Judge’s alleged lying in court

2011-10-01 16:57

A North Gauteng High Court judge has ordered a high-level probe into Nano Matlala, a co-chairperson of the Law Society of South Africa, for allegedly lying to court.

Judge Brian Southwood last week referred his judgment to the Law Society of the Northern Province’s president, Tony Thobane, to investigate Matlala’s conduct in the sale of a property.

Matlala is also the president of the Black Lawyers Association and a senior partner at Tshwane-based law firm Maluleke Seriti Makume & Matlala Inc.

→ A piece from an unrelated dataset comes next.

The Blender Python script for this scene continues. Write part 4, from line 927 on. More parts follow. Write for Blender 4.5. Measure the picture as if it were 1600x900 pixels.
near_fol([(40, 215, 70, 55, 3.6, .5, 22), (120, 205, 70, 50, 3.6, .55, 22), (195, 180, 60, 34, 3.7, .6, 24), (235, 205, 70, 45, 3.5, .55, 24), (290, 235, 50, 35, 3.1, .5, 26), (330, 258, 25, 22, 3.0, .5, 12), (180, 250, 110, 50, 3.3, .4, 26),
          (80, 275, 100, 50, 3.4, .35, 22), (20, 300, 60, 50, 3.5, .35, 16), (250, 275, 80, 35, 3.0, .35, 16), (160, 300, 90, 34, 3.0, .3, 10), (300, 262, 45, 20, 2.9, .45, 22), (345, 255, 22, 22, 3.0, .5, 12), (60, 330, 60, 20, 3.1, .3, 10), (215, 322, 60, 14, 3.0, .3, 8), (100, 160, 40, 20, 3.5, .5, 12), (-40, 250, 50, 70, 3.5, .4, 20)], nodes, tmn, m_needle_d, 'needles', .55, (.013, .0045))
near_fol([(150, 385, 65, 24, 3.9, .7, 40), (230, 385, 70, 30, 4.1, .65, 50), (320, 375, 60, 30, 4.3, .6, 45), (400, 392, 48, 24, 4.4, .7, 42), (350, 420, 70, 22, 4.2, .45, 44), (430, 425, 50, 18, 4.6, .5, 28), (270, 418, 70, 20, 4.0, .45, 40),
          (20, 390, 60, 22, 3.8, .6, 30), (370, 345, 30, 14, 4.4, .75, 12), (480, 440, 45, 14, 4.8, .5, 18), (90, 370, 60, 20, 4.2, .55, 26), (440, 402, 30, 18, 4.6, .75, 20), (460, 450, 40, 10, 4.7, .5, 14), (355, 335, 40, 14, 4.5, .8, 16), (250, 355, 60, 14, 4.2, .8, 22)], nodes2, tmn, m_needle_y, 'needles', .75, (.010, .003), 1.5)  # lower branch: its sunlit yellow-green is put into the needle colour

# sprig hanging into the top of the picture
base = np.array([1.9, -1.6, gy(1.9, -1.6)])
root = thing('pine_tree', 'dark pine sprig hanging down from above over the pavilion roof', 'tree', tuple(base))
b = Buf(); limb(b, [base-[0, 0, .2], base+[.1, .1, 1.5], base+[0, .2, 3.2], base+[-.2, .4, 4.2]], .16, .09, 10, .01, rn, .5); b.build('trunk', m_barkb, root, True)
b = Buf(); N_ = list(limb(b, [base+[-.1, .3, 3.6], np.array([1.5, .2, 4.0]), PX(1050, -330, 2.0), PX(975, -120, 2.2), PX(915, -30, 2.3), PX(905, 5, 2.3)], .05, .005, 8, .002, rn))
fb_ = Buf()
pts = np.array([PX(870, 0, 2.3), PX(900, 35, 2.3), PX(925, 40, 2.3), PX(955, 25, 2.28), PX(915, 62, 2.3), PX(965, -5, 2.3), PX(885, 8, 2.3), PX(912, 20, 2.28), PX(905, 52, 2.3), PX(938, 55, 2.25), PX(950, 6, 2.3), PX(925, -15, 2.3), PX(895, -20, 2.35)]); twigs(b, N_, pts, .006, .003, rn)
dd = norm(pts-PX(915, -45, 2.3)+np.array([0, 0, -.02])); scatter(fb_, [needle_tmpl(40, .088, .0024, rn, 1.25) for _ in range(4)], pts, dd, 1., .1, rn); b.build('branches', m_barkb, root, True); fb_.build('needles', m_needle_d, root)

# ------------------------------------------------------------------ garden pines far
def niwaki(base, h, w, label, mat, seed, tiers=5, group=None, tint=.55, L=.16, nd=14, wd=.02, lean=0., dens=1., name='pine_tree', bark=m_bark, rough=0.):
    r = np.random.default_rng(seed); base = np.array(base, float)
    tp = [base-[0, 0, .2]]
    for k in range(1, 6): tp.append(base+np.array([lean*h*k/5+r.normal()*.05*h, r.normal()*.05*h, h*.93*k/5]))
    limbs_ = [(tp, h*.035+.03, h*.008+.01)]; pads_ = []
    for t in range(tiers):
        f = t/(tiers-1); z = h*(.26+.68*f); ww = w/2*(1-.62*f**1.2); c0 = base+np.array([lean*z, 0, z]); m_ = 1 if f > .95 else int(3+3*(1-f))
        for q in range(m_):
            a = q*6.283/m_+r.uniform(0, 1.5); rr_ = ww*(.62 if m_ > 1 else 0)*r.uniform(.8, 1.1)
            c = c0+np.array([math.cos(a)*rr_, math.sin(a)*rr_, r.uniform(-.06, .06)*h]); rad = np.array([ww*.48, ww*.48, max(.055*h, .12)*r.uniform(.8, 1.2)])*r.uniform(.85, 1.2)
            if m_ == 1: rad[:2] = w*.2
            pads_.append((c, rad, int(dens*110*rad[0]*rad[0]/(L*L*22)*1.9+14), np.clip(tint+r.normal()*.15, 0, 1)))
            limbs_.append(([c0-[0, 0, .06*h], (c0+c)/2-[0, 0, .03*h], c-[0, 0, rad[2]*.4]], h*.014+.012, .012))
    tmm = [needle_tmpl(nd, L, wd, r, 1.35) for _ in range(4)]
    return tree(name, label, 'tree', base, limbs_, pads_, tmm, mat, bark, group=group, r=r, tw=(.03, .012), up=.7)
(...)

Southwood’s complaint relates to Matlala’s appointment as the trustee of an insolvent estate. Matlala denies lying in court.

In March 2009, a property belonging to Amos and Anna Ndlovu was sold on auction for R761 000 after the owners failed to keep up their monthly repayments.

The house was bought by Sivaprakash Naidoo and Irooshka Govinsamy. The Ndlovus later agreed to rent the property for R9?000 a month from Naidoo and Govinsamy.

In July 2009, Matlala was appointed trustee of the Ndlovus’ insolvent estate.

As the property was not yet formally transferred to the new owners, Matlala informed Naidoo and Govinsamy that he would still entertain higher offers for the house.

The owners took exception to Matlala’s approach and went to court to have their ownership of the house confirmed.
In court, Matlala claimed to have received a offer of R1.1 million for the house from a private company, but refused to identify the potential buyer.

Matlala showed City Press an undated offer to purchase the property. “I was not untruthful in any manner in the evidence I presented before court,” he said.

The court found the house was worth R1.2 million and set aside Matlala’s appointment as trustee. Matlala says he will appeal the judgment.

Jaco Fourie, a senior officer at the Law Society of the Northern Provinces, said their disciplinary department is obliged to investigate the matter.

“We have to comply with the rules of natural justice by giving the attorneys concerned an opportunity to respond to the allegations contained in the judgment,” said Fourie.

Matlala will be given three weeks to respond to the complaint and then the law society will decide if there are sufficient causes to prosecute.

“If we’re satisfied that a prima facie case has been made out, the attorneys will receive a charge sheet,” Fourie said.